Just to give an idea on time to market advantage, we have at least two years time to market advantage with Newport versus anyone trying to do this on a greenfield, and that's if they know how to build such a facility in the first place. Hugely strategic facility. We're working with the Cardiff Capital Region, currently on the terms of that lease, as part of broader discussions with them on how they can support us and we can work with them to really foster semiconductors within South Wales, and extending that into the UK government conversations that we've talked about as well. Not in a position to talk about specifics today. We'll release those at the appropriate point.
We're getting a lot of support from the Cardiff Capital Region, which we do appreciate. Okay. I think that that is it for the questions that we have. Many thanks for your time today. If there are any other questions that come in, we'll follow up with those individually. Americo, would you like to say some final words?
Yes. Thank you so much for taking the time this morning or for some of you who would watch offline.

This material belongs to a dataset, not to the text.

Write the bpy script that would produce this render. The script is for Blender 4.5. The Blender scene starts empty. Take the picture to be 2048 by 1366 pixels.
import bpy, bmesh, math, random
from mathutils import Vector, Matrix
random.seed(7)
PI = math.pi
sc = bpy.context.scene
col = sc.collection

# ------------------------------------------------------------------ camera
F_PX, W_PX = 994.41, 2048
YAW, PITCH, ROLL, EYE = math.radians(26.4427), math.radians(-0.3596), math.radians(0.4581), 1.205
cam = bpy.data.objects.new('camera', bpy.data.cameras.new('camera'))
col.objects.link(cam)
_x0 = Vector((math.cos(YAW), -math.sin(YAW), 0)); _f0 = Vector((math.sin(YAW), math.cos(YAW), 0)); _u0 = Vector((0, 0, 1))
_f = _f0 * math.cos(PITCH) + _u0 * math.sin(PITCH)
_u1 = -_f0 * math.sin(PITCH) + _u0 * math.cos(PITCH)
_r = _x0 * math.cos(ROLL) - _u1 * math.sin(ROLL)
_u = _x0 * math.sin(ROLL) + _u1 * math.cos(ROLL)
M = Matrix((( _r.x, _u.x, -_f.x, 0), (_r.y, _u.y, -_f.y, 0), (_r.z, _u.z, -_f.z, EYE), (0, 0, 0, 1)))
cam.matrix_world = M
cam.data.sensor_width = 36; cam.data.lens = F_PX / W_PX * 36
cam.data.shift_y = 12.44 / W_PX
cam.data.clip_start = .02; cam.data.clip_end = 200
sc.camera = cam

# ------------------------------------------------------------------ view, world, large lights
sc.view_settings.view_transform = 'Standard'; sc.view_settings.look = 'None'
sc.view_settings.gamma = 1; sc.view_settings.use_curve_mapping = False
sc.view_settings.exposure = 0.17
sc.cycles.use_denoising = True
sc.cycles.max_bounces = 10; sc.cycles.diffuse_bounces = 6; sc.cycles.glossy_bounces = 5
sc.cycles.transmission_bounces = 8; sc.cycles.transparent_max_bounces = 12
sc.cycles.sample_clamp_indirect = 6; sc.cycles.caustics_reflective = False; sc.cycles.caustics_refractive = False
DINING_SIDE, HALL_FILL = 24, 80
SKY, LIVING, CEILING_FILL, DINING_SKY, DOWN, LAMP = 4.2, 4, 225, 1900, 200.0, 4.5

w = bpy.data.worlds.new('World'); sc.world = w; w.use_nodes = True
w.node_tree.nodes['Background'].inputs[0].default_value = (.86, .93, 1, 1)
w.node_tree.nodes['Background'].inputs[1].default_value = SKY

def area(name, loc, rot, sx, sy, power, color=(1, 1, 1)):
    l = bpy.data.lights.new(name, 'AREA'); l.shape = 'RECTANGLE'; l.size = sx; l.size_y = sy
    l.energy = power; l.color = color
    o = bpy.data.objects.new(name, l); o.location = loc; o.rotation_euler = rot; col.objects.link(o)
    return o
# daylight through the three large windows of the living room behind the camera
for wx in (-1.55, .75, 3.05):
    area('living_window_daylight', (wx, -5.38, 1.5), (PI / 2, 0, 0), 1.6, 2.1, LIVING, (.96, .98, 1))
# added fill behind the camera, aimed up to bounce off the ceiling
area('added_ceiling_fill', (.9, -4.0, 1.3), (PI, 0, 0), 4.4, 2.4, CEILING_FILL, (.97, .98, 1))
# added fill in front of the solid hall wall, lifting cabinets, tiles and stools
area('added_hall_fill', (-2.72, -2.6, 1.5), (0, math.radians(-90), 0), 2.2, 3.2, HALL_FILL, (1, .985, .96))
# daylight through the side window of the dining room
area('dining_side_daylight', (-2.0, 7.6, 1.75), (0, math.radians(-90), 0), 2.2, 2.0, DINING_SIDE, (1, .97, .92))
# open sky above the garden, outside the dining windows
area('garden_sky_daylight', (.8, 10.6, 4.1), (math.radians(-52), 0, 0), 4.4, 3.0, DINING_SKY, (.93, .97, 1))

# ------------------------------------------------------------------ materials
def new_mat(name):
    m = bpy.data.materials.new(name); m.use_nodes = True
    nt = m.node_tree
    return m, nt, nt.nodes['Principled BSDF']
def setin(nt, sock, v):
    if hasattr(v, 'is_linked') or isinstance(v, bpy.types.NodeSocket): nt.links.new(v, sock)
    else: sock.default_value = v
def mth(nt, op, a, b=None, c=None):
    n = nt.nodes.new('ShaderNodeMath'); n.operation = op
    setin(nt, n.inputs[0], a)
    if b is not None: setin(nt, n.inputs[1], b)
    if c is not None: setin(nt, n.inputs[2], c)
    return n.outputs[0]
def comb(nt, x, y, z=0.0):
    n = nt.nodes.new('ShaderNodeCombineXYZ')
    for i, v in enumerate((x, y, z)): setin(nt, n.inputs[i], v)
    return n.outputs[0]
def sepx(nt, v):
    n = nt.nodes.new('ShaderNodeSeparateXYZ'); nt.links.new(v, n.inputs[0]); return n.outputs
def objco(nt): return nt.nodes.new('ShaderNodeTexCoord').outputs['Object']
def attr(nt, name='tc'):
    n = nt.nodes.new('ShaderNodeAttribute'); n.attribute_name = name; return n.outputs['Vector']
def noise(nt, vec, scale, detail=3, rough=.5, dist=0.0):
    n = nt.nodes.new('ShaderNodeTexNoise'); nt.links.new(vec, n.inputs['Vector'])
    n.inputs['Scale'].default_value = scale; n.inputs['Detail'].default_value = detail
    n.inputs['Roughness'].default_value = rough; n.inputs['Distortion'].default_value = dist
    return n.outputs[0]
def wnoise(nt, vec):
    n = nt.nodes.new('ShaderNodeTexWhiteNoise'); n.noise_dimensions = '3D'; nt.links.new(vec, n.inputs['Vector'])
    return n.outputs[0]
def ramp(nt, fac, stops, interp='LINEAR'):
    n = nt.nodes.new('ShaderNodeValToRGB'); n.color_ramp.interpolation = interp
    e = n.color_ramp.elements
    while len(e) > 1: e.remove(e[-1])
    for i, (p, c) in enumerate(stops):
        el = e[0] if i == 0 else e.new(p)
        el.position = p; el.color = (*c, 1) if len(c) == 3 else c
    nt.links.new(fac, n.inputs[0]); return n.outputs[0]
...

As I said, we are in an industry that is not only important to the world economy, but which is frankly vital to every one of us. Therefore, it is important that we keep that in mind. The market is growing really fast. It is bumpy market sometimes, but that's true for everybody. It's not new. We need to structure the business to be able to cope with those bumps, but laser focus on implementing our strategy for growth. We have fantastic customer pipeline. We have great product portfolio. We have great engineers and business people in the company. I'm excited and I look forward to speaking with you again soon. Thank you so much, everybody.